US House Rep Patrick Murphy is supposed to introduce legislation in the House today regarding Don't Ask, Don't Tell. Ideally, we won't be commenting. Ideally, the press will do it's job. Early indications suggest otherwise, however. We did not launch attacks on ObamaCare when we could have easily done so. We noted we were opposed to it and left it at that while the battle raged. We are opposed to Don't Ask, Don't Tell and we are also opposed to anything that gets credit for repealing it but doesn't actually promise it's repeal. Meaning the press better examine the legislation they're applauding and be damn sure of what it says.

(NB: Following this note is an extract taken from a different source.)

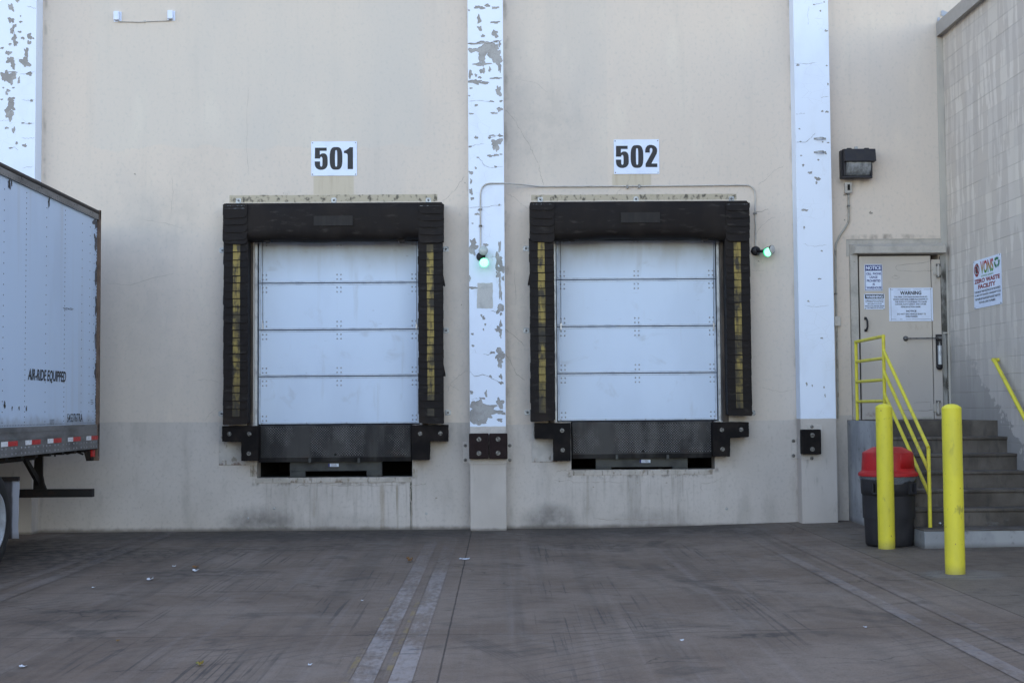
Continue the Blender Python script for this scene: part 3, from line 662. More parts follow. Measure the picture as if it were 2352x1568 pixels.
SC = .3661
chips_mid = [((1033.6, 0), .3661, [(185, 50, 30, 9), (235, 38, 18, 7), (285, 52, 20, 7), (183, 125, 12, 22), (188, 182, 13, 13), (282, 215, 18, 20), (283, 143, 28, 5), (207, 228, 10, 8), (235, 315, 55, 45), (290, 365, 38, 38), (145, 318, 28, 13), (195, 405, 40, 9), (290, 300, 14, 18), (205, 380, 18, 24), (150, 277, 40, 4), (205, 268, 26, 8), (290, 262, 14, 6), (128, 467, 11, 22), (205, 448, 15, 15), (250, 438, 7, 14), (313, 430, 8, 24), (163, 475, 7, 8), (188, 488, 9, 6), (155, 515, 34, 13), (215, 522, 32, 6), (288, 493, 28, 5), (305, 575, 17, 26), (312, 280, 7, 15), (320, 637, 8, 6), (262, 638, 14, 3), (165, 663, 9, 6), (312, 688, 14, 14), (275, 712, 18, 5), (133, 716, 12, 4), (165, 865, 10, 8), (292, 895, 32, 20), (290, 925, 16, 24), (315, 853, 14, 7), (248, 866, 9, 6), (263, 852, 18, 3), (127, 922, 8, 5), (252, 980, 15, 6), (290, 975, 15, 6), (320, 970, 7, 3), (133, 1086, 12, 9), (162, 1056, 6, 6), (287, 1048, 9, 4), (133, 1140, 6, 12), (133, 1205, 9, 18), (140, 1248, 10, 8), (170, 1345, 13, 6), (310, 1287, 6, 4), (187, 1316, 9, 5), (120, 68, 6, 4), (132, 556, 8, 4), (122, 603, 6, 3), (142, 1403, 5, 3), (175, 990, 7, 3)]),
    ((1033.6, 545.5), .348, [(153, 40, 16, 24), (150, 80, 20, 30), (237, 50, 12, 7), (328, 60, 6, 34), (322, 150, 19, 34), (337, 205, 20, 24), (318, 245, 12, 14), (330, 285, 5, 28), (333, 360, 8, 40), (150, 333, 22, 6), (350, 272, 6, 12), (333, 468, 19, 22), (337, 505, 6, 8), (335, 572, 6, 20), (322, 610, 18, 16), (148, 638, 6, 5), (335, 642, 5, 16), (152, 715, 8, 4), (332, 768, 23, 28), (330, 825, 15, 24), (280, 760, 12, 5), (337, 918, 7, 14), (338, 960, 10, 8), (268, 916, 7, 5), (142, 1022, 8, 10), (215, 1062, 15, 4), (238, 1033, 7, 14), (175, 1130, 46, 38), (240, 1118, 44, 16), (332, 1095, 20, 24), (230, 1165, 50, 34), (160, 1185, 24, 36), (300, 1152, 34, 10), (200, 1215, 36, 16), (345, 1160, 18, 7), (330, 1205, 14, 8), (130, 270, 6, 14), (208, 516, 5, 6), (222, 532, 7, 9), (233, 575, 4, 6), (222, 608, 3, 6)])]
chips_left = [((0, 0), .2563, [(100, 70, 22, 28), (155, 10, 18, 10), (100, 185, 24, 22), (110, 275, 18, 28), (135, 235, 12, 14), (178, 290, 14, 8), (130, 350, 20, 32), (140, 395, 18, 18), (265, 330, 20, 24), (298, 348, 10, 5), (262, 385, 16, 16), (205, 345, 16, 9), (238, 475, 18, 36), (225, 560, 40, 38), (75, 478, 22, 18), (95, 545, 28, 32), (120, 590, 18, 28), (55, 690, 36, 50), (100, 700, 38, 46), (170, 725, 10, 25), (265, 665, 25, 13), (120, 650, 30, 6), (75, 815, 18, 9), (60, 840, 10, 14), (100, 895, 30, 18), (95, 960, 33, 42), (85, 1030, 33, 46), (283, 905, 10, 12), (15, 895, 10, 5), (60, 1150, 14, 9), (122, 1170, 15, 20), (222, 1308, 16, 13), (150, 1285, 9, 12), (95, 1330, 14, 6), (30, 790, 8, 5), (265, 1110, 15, 5), (185, 200, 14, 7), (20, 435, 14, 7), (90, 400, 12, 8), (185, 148, 6, 5), (205, 1107, 12, 4), (120, 790, 12, 4)])]
chips_right = [((1780, 0), .25634, [(350, 45, 6, 5), (442, 22, 6, 4), (408, 102, 7, 6), (458, 280, 12, 8), (206, 587, 11, 8), (465, 592, 8, 4), (475, 757, 6, 8), (425, 1000, 10, 6), (468, 1005, 12, 7), (220, 1158, 7, 4), (235, 1397, 7, 4), (390, 1435, 9, 5), (253, 1483, 9, 8), (315, 1550, 20, 7), (428, 1275, 6, 4), (478, 1282, 8, 4), (230, 1272, 9, 3), (455, 1378, 9, 6), (384, 1605, 22, 14), (372, 1640, 8, 10), (266, 1885, 26, 8), (262, 2040, 6, 12), (420, 2250, 7, 5), (285, 3440, 6, 14), (335, 3455, 4, 8), (440, 3470, 5, 8), (450, 3545, 4, 12), (400, 2500, 12, 4), (300, 2700, 8, 6), (420, 3030, 10, 5)])]
def pilaster(x0, x1, side, chips, seed, lines):
    rn = random.Random(seed); m = MB(); yf = -.25
    m.box(x0, x1, yf, .02, -.2, HT-.01, 0)
    k = 0
    for (ox, oy), sc, lst in chips:
        for (cx_, cy_, rx, ry) in lst:
            X, Z = W(ox+cx_*sc, oy+cy_*sc, yf); q = sc/174.6*(1.22 if oy > 300 else 1.06)
            k += 1; e = yf-.0006-(k % 9)*.00015
            P = jag(X, Z, rx*q, ry*q, rn, 46 if rx*ry > 300 else 26)
            P = [(min(max(a, x0+.002), x1-.002), z) for a, z in P]
            m.flat([(a, e, z) for a, z in P], 1)
            m.flat([(min(max(a-.002, x0+.001), x1-.001), yf-.0003, min(z+.005, HT)) for a, z in P], 2)  # dark copy shifted up, painted as the shadow of the overhanging paint edge
    for pts, wd in lines:
        for q in ribbon([W(x, y, yf) for x, y in pts], wd, rn, 5, .008): m.flat([(a, yf-.0022, z) for a, z in q], 2)
    return m
ML = [([(1075, 101), (1085, 100), (1105, 97), (1118, 101), (1140, 96), (1153, 92)], .006), ([(1075, 340), (1095, 332), (1112, 330)], .003), ([(1098, 363), (1108, 370), (1112, 382), (1130, 385), (1156, 383)], .004), ([(1075, 478), (1092, 476), (1112, 476), (1154, 471)], .004),
    ([(1128, 590), (1135, 590), (1143, 583)], .003), ([(1078, 851), (1090, 864), (1110, 860), (1125, 866), (1145, 877), (1158, 882)], .005), ([(1110, 813), (1122, 815), (1134, 808)], .004), ([(1122, 318), (1140, 312), (1154, 313)], .005), ([(1076, 233), (1100, 231), (1135, 234)], .003), ([(1112, 665), (1116, 680), (1112, 700)], .002), ([(1078, 1049), (1078, 1030)], .002), ([(1127, 713), (1138, 715), (1144, 716)], .004), ([(1082, 917), (1094, 914), (1100, 918)], .003)]
m = pilaster(W(1078.5, 800, -.25)[0], W(1160.5, 800, -.25)[0], 0, chips_mid, 11, ML)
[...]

Again, early indications on that happening are not reassuring. To put it at its most basic, if you're promising to continue a study and the study might find that a repeal is not plausible, what does the legislation say happens then? None of these remarks are intended as a slam at Patrick Murphy. It is a slam at sleight of hand and a desire to put one over on people.

We'll close with this from the World Can't Wait's "Tuesday, May 25: Protest Obama in San Francisco:"

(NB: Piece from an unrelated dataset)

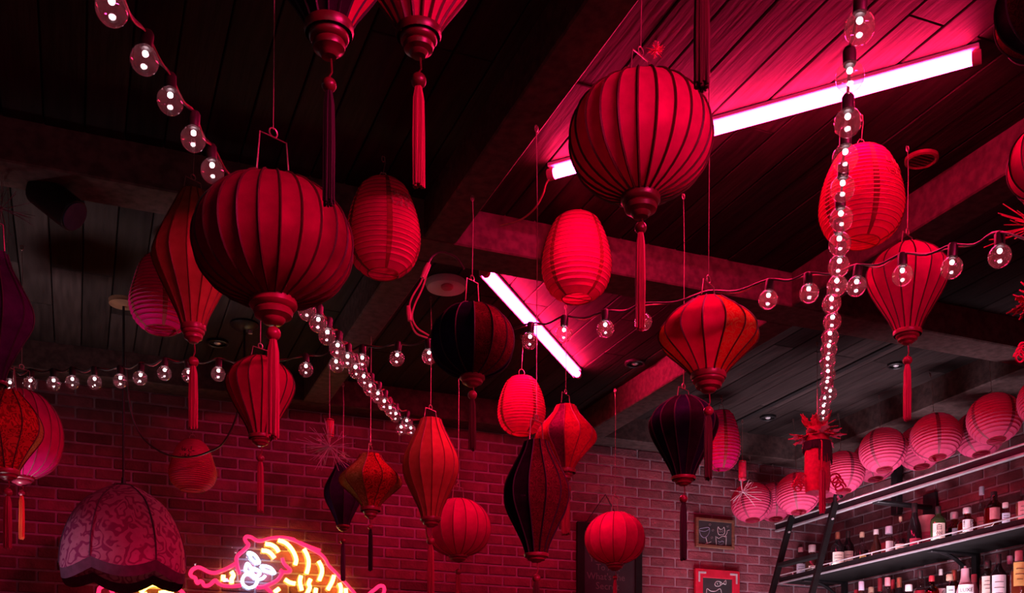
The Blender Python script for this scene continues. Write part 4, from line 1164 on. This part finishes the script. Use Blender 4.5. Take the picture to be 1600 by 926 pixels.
def bottle(label, px, ytop, w, u, zsh, shape, gmat, cap=('cap_black', .40, .90), lab=None, fill=None, square=0.0, group='bottles on the upper shelf', txt=None, vmin=None):
    """px: axis column, ytop: row of the top, w: width in px"""
    q = PU(px, ytop, u); Y = q.x * SI + q.y * CO
    R = w / 2 * MPP(Y); Hb = q.z - zsh
    face = math.atan2(-q.y, -q.x) + 0.12
    t = thing('bottle', label, 'bottle', (q.x, q.y, zsh), group)
    prof = [(r * R, z * Hb) for r, z in BP[shape]]
    MB().lathe(prof, 20, square=square, cap1=True).build('glass_body', gmat, t)
    if fill:
        fm, fz = fill; fp = [(r * R * 0.93, max(z * Hb, 0.004)) for r, z in BP[shape] if z <= fz]
        MB().lathe(fp, 18, square=square).build('liquid', fm, t)
    cm, cr, cz = cap
    if cm:
        rc = cr * R
        MB().lathe([(rc * .94, cz * Hb), (rc, cz * Hb + 0.003), (rc, Hb - 0.004), (rc * .88, Hb)], 16).build('cap', cm, t)
    if lab:
        lm, z0, z1, hw = lab[:4]
        vs, fs = [], []
        n = 8
        for zz in (z0, z1):
            for k in range(n + 1):
                a = -hw + 2 * hw * k / n
                q_ = 1.0
                if square > 0:
                    p_ = 2 + 8 * square; aa = a + face
                    q_ = 1.0 / (abs(math.cos(aa)) ** p_ + abs(math.sin(aa)) ** p_) ** (1 / p_)
                vs.append(((R * q_ + 0.0012) * math.cos(a + face), (R * q_ + 0.0012) * math.sin(a + face), zz * Hb))
        for k in range(n): fs.append((k, k + 1, n + 2 + k, n + 1 + k))
        lo = MB().add(vs, fs).build('paper_label', lm, t)
        if txt:
            body, size, tm, zf = txt
            rr = R * (1.22 if square > 0.3 else 1.0) + 0.004
            for i, chs in enumerate(body.split('|')):
                o = link(text_mesh(chs, size, tm), 'lettering', lo, (rr * math.cos(face), rr * math.sin(face), zf * Hb - i * size * 1.05))
                o.rotation_euler = (math.pi / 2, 0, face + math.pi / 2)
        else:
            for i in range(3):
                zz = (z0 + (z1 - z0) * (0.28 + 0.22 * i)) * Hb; ww = hw * (0.45, 0.65, 0.55)[i]
                MB().tube([((R + 0.0022) * math.cos(face + ww * s), (R + 0.0022) * math.sin(face + ww * s), zz) for s in (-1, -.5, 0, .5, 1)], 0.0016, 4).build('print_line', 'ink', lo)
    return t
Z1 = SZ + 0.044; UB = 5.0
G1 = 'bottles on the upper shelf'; G2 = 'bottles on the lower shelf'
bottle('white ceramic bottle with pink flowers at the ladder end of the upper shelf', 1232, 874, 16, UB, Z1, 'pear', 'label_white', ('cap_red', .42, .93), ('label_pink', .12, .32, .8))
bottle('clear bottle with pink cap behind the ladder rung', 1251, 855, 22, UB, Z1, 'decanter', 'clear_glass', ('label_pink', .38, .86), ('label_blue', .12, .45, .7))
bottle('dark bottle with wide white stopper behind the ladder', 1269, 851, 22, UB, Z1, 'decanter', 'bottle_brown', ('cap_white', .52, .76), ('label_cream', .22, .30, .6))
bottle('dark bottle with copper foil neck and cream label beside the ladder', 1309, 831, 20, 4.94, Z1, 'wine', 'bottle_black', ('cap_copper', .36, .62), ('label_cream', .08, .42, .95))
bottle('dark bottle with pale label, second from the ladder', 1325, 829, 19, 5.04, Z1, 'wine', 'bottle_black', ('cap_black', .36, .80), ('label_cream', .08, .45, .8))
bottle('round clear decanter with cork stopper and yellow oval label', 1347, 831, 22, UB, Z1, 'bulb', 'clear_glass', ('cap_cork', .34, .84), ('label_yellow', .10, .24, .45), ('liquor_dark', .45))
bottle('brown bottle with a white pourer, left of the square blue-labelled bottle', 1369, 827, 20, UB, Z1, 'bulb', 'bottle_brown', ('cap_white', .40, .84))
bottle('square clear bottle with blue-white label and big stopper', 1389, 822, 20, UB, Z1, 'decanter', 'clear_glass', ('cap_lilac', .56, .76), ('label_white', .12, .50, .55), ('liquor_red', .5), square=.5)
bottle('slim conical bottle of dark liquor with cream label', 1407, 807, 20, UB, Z1, 'cone', 'clear_glass', ('cap_cork', .24, .88), ('label_cream', .04, .27, .95), ('liquor_dark', .42))
bottle('tall dark champagne bottle with a red label', 1429, 786, 22, UB, Z1, 'champ', 'bottle_black', ('cap_black', .40, .72), ('label_red', .08, .26, .8))
bottle('pink paper-topped tin with a red label, between the champagne and green bottles', 1449, 806, 26, 5.12, Z1, 'tin', 'label_pink', (None, 0, 0), ('label_red', .12, .55, .9))
bottle('green whisky bottle with a cream label of black brush characters', 1466, 791, 23, 4.93, Z1, 'spirit', 'bottle_green', ('cap_black', .38, .80), ('label_cream', .10, .52, .85), txt=('白|州', 0.040, 'ink', .40))
bottle('dark faceted decanter with a silver mark and round stopper', 1491, 800, 24, 5.05, Z1, 'decanter', 'amber_glass', ('steel', .50, .78), ('label_blue', .16, .46, .35), ('liquor_dark', .5), square=.25)
bottle('dark decanter with a white label bearing one black brush character', 1511, 793, 25, 4.96, Z1, 'decanter', 'amber_glass', ('steel', .50, .80), ('label_white', .16, .56, .62), ('liquor_amber', .55), txt=('響', 0.062, 'ink', .36), square=.2)
bottle('tall clear bottle with frosted stopper and floral body', 1534, 760, 20, 5.06, Z1, 'cone', 'clear_glass', ('cap_lilac', .40, .84), ('label_pink', .08, .40, .9), ('liquor_red', .3))
bottle('square bourbon bottle with dark neck and pink label', 1553, 768, 25, UB, Z1, 'spirit', 'amber_glass', ('cap_black', .40, .70), ('label_pink', .30, .58, .60), ('liquor_red', .6), square=.35)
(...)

Assassination, "Preventive Detention", Endless War . . .
and must be resisted by anyone who claims a shred of conscience
Crimes under Bush are crimes under Obama. Acts which may have been construed as anomalies under the Bush regime have now been consecrated into "standard operating procedure" by Obama, who claims, as did Bush, executive privilege and state secrecy in defending the crime of aggressive war.